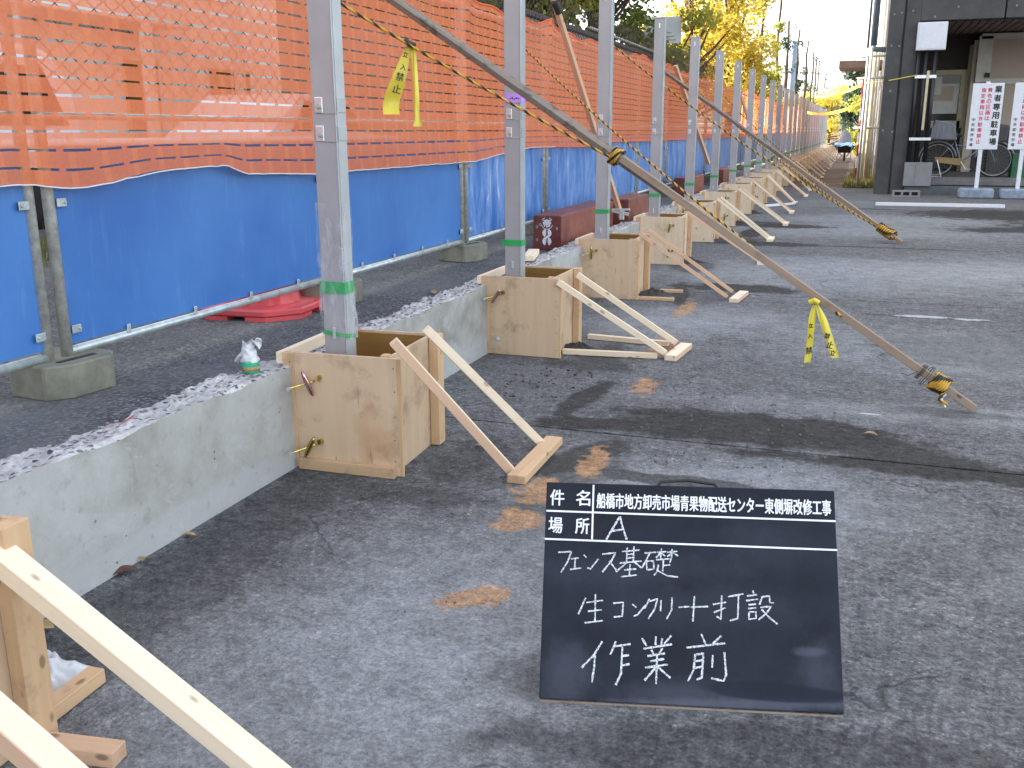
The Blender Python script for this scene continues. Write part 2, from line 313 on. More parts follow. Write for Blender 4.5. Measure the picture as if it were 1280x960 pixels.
M['board'] = None
M['leafbrown'] = simple('brown_leaf', (0.13, 0.05, 0.035), 0.7, 0, 0.4, 30)
M['leafyellow'] = simple('dry_leaf', (0.36, 0.24, 0.10), 0.7, 0, 0.4, 30)
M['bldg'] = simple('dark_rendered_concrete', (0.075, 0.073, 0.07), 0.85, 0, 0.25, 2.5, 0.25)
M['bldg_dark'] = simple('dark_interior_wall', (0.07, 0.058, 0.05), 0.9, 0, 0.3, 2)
M['soffit'] = simple('brown_soffit_board', (0.30, 0.22, 0.18), 0.8, 0, 0.3, 3)
M['cream'] = simple('cream_frame', (0.60, 0.52, 0.34), 0.6, 0, 0.15, 4)
M['beige'] = simple('beige_panel', (0.50, 0.41, 0.33), 0.7, 0, 0.06, 2)
M['whiteframe'] = simple('aged_white_frame', (0.62, 0.61, 0.55), 0.6, 0, 0.12, 4)
M['blackpipe'] = simple('black_pipe', (0.012, 0.012, 0.016), 0.4)
M['greybox'] = simple('grey_box', (0.24, 0.24, 0.24), 0.7, 0, 0.12, 6)
M['plinth'] = simple('plinth_concrete', (0.12, 0.125, 0.13), 0.88, 0, 0.3, 4, 0.2)
M['step'] = simple('step_concrete', (0.17, 0.165, 0.16), 0.85, 0, 0.25, 4, 0.2)
M['dirt'] = None
t = NT('bare_earth'); co = t.coord(); nz = t.noise(co, 1.5, 7, 0.7)
t.base(t.ramp(nz, [(0.3, (0.045, 0.03, 0.02)), (0.55, (0.10, 0.068, 0.046)), (0.75, (0.17, 0.12, 0.085))])); t.rough(0.95); t.bump(t.noise(co, 9, 6), 0.7, 0.03); M['dirt'] = t.m
t = NT('chalkboard_paint'); co = t.coord(rand=3); nz = t.noise(co, 5, 6, 0.7); n3 = t.noise(co, 2.0, 3)
c = t.ramp(nz, [(0.35, (0.007, 0.009, 0.017)), (0.7, (0.018, 0.022, 0.037))])
ge = t.xyz(co)[1]; c = t.mix(t.math('MULTIPLY', t.ramp(n3, [(0.55, 0.0), (0.75, 1.0)]), 0.35), c, (0.045, 0.052, 0.075))
sw = t.noise(co2 if False else t.coord(), 14, 5, 0.7); bc = t.coord()
for (x_, y_, rx, ry, am) in ((0.60, 0.135, 0.030, 0.010, 0.5), (0.62, 0.10, 0.04, 0.05, 0.3), (0.33, 0.03, 0.12, 0.03, 0.35), (0.45, 0.015, 0.3, 0.012, 0.6), (0.06, 0.06, 0.05, 0.06, 0.35), (0.2, 0.30, 0.2, 0.03, 0.12), (0.5, 0.36, 0.1, 0.05, 0.12), (0.40, 0.22, 0.2, 0.04, 0.12)):
    c = t.mix(t.math('MULTIPLY', t.ell(bc, x_, y_, rx, ry, 0.05, soft=0.7, warp=sw, wamt=1.0), am), c, (0.10, 0.11, 0.145))
c = t.mix(t.math('MULTIPLY', t.ell(bc, 0.52, 0.045, 0.16, 0.020, -0.03, soft=0.15, warp=sw, wamt=0.3), 0.8), c, (0.008, 0.011, 0.024))
t.base(c); t.rough(0.6); t.b.inputs['Specular IOR Level'].default_value = 0.25; M['board'] = t.m
t = NT('chalk'); co = t.coord(); t.base(t.ramp(t.noise(co, 260, 2, 0.6), [(0.40, (0.28, 0.29, 0.32)), (0.52, (0.74, 0.76, 0.8))])); t.rough(0.95); M['chalk'] = t.m
M['print'] = simple('white_print', (0.86, 0.88, 0.95), 0.5, 0, 0.03, 9)
t = NT('plastic_film'); t.base((0.72, 0.72, 0.76)); t.rough(0.18)
tr = t.n('ShaderNodeBsdfTransparent'); mx = t.n('ShaderNodeMixShader'); co = t.coord((1, 1, 0.35))
mp = t.n('ShaderNodeMapping'); mp.inputs['Rotation'].default_value = (0, 0.45, 0); t.l(co, mp.inputs[0]); co = mp.outputs[0]
t.l(t.ramp(t.noise(co, 26, 4, 0.6, 0.6), [(0.47, 0.05), (0.68, 0.45)]), mx.inputs[0]); t.l(tr.outputs[0], mx.inputs[1]); t.l(t.b.outputs[0], mx.inputs[2]); t.l(mx.outputs[0], t.out.inputs[0]); M['film'] = t.m
t = NT('twisted_rope'); tc = t.n('ShaderNodeUVMap'); mp = t.n('ShaderNodeMapping'); t.l(tc.outputs[0], mp.inputs[0])
o = t.xyz(mp.outputs[0]); ph = t.math('FRACT', t.math('ADD', t.math('MULTIPLY', o[1], 1.0), o[0]))
t.base(t.ramp(ph, [(0.0, (0.60, 0.33, 0.035)), (0.55, (0.60, 0.33, 0.035)), (0.58, (0.02, 0.018, 0.012))], 'CONSTANT')); t.rough(0.7)
M['rope'] = t.m
t = NT('dark_glass'); t.base((0.02, 0.022, 0.025)); t.rough(0.12); M['glass'] = t.m
def leafm(name, cols, trans=0.45):
    t = NT(name); co = t.coord(); nz = t.noise(co, 2.2, 3, 0.7); n2 = t.noise(co, 19, 2, 0.5)
    c = t.mix(0.5, t.ramp(nz, [(0.3, cols[0]), (0.5, cols[1]), (0.7, cols[2])]), t.ramp(n2, [(0.35, cols[0]), (0.65, cols[2])]))
    t.base(c); t.rough(0.6); tl = t.n('ShaderNodeBsdfTranslucent'); t.l(c, tl.inputs[0]); mx = t.n('ShaderNodeMixShader'); mx.inputs[0].default_value = trans
    t.l(t.b.outputs[0], mx.inputs[1]); t.l(tl.outputs[0], mx.inputs[2]); t.l(mx.outputs[0], t.out.inputs[0]); return t.m
M['leaf_green'] = leafm('green_foliage', [(0.045, 0.08, 0.018), (0.10, 0.14, 0.03), (0.26, 0.26, 0.05)])
M['leaf_yellow'] = leafm('ginkgo_foliage', [(0.34, 0.27, 0.03), (0.56, 0.44, 0.06), (0.78, 0.64, 0.12)], 0.5)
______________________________
* Request *
Pictures are excluded; extract exactly the lines from the start of the data through the line that holds "0.25, 2.5, 0.25)", both ends included.

* Answer to this problem *
The Blender Python script for this scene continues. Write part 2, from line 313 on. More parts follow. Write for Blender 4.5. Measure the picture as if it were 1280x960 pixels.
M['board'] = None
M['leafbrown'] = simple('brown_leaf', (0.13, 0.05, 0.035), 0.7, 0, 0.4, 30)
M['leafyellow'] = simple('dry_leaf', (0.36, 0.24, 0.10), 0.7, 0, 0.4, 30)
M['bldg'] = simple('dark_rendered_concrete', (0.075, 0.073, 0.07), 0.85, 0, 0.25, 2.5, 0.25)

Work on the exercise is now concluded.